LA REPLICA
Moschee a Monfalcone, Haq: «Pronti a migliorare, chiediamo spazi adeguati»
Il responsabile del centro musulmano di via don Fanin si dice fiducioso sulla sentenza del 7 febbraio. Le reazioni di Cristiana Morsolin e Diego Moretti.
La replica del sindaco di Monfalcone in merito ai decreti del Tar vede contrapporsi la posizione del rappresentante del Centro “Baitus Salat” di via don Fanin a Monfalcone, Rejaul Haq Raju al quale il respingimento dei ricorsi non destano preoccupazioni. «Per ora non ha vinto nessuno, nemmeno il Comune – dichiara Haq – l’udienza è il 7 febbraio. Per noi questo è un vantaggio perché riusciremo ad avere un responso in tempi molto brevi. Sono fiducioso, sereno ed ottimista sulla questione. In caso contrario, ci sono tante altre possibilità in merito, come il ricorso al Consiglio di Stato».
Il rappresentante di via don Fanin specifica che si è sempre messo a disposizione per collaborare con l’amministrazione «ma questo è il trattamento che abbiamo ricevuto».
«Non ho colpe sulla condizione delle donne, sono le forze dell’ordine e le leggi a dover intervenire. Su questo si può stare tranquilli, l’ho detto tante volte al sindaco. Le spose bambine rappresentano un reato gravissimo anche da noi in Bangladesh. Se ci sono dei casi, dovranno rispondere alla legge. Noi siamo pronti a incontrare queste ragazze e a condannare questo reato. I genitori devono capire che queste cose non devono esistere più». «Le nostre donne denunciano le violenze – continua – è vero, i problemi ci sono, ma per la colpa di pochi non possiamo essere accusati tutti.
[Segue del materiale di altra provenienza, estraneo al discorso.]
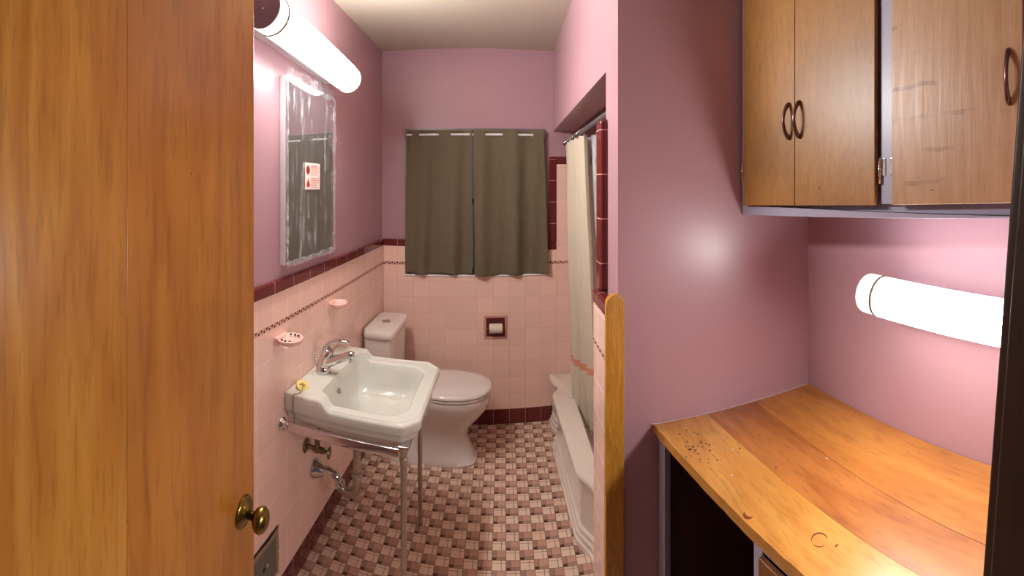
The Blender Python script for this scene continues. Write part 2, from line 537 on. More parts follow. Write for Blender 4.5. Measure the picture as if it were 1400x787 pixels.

Dobbiamo ragionare insieme e dialogare tutti sullo stesso piano».
Riferendosi poi allo stop dei lavori all’immobile di via Primo maggio pagato con i risparmi delle famiglie musulmane, Haq ricorda che nel 2018 l’ufficio tecnico del Comune autorizzò i lavori «ma una settimana dopo è stato modificato il piano regolatore comunale». «Ho chiesto più volte al sindaco come migliorare viste le carenze emerse, ma non ci è stata data la possibilità di farlo. Siamo sempre pronti a migliorare». Da Rejaul arriva quindi la richiesta di poter avere delle risposte da questa amministrazione.
«Vogliamo poter pregare, vivere serenamente, condurre un’attività commerciale e poter portare i nostri figli a scuola in quella che è anche la nostra città. Abbiamo bisogno di luoghi di aggregazione e di incontro, di posti adeguati alle nostre esigenze. Non vogliamo andare fuori Monfalcone, io sono italiano e mi sento bisiaco. Sulla lingua italiana, dico al sindaco che siamo disponibili a trovare le strutture per l'insegnamento della lingua. Abbiamo tutto questo nei nostri progetti e non ci tireremo indietro».
A commentare i decreti del Tar è anche la consigliera de La Sinistra per Monfalcone, Cristiana Morsolin. «Il percorso del tribunale è affidato ai giudici che decideranno in merito alle ordinanze, un percorso che non compete alla politica – sono le parole di Morsolin - quello che compete invece a chi amministra, a chi si deve occupare della città, è la soluzione dei problemi ed è scandaloso che la sindaca non abbia ancora convocato i rappresentanti dei centri per trovare una soluzione al tema della preghiera».
«Oggi 6mila cittadini a Monfalcone chiedono di esercitare il diritto di pregare collettivamente in un luogo pubblico, non si può fare finta di niente – richiama l’esponente dell’opposizione - Cisint vorrebbe trasformare la città in un campo di calcio con tifosi da una parte e dall'altra pensando così di poter evitare di risolvere i problemi concreti della comunità».
«Il respingimento della sospensiva non cambia nulla rispetto alla tematica più generale oggetto del dibattito di queste settimane – afferma il consigliere regionale del Pd, Diego Moretti - un dibattito influenzato dalla possibile candidatura di Cisint in Europa e che necessita da parte sua di toni accesi, ma che invece avrebbe bisogno, da parte di tutti, di toni bassi e rispettosi del credo religioso di ciascuno».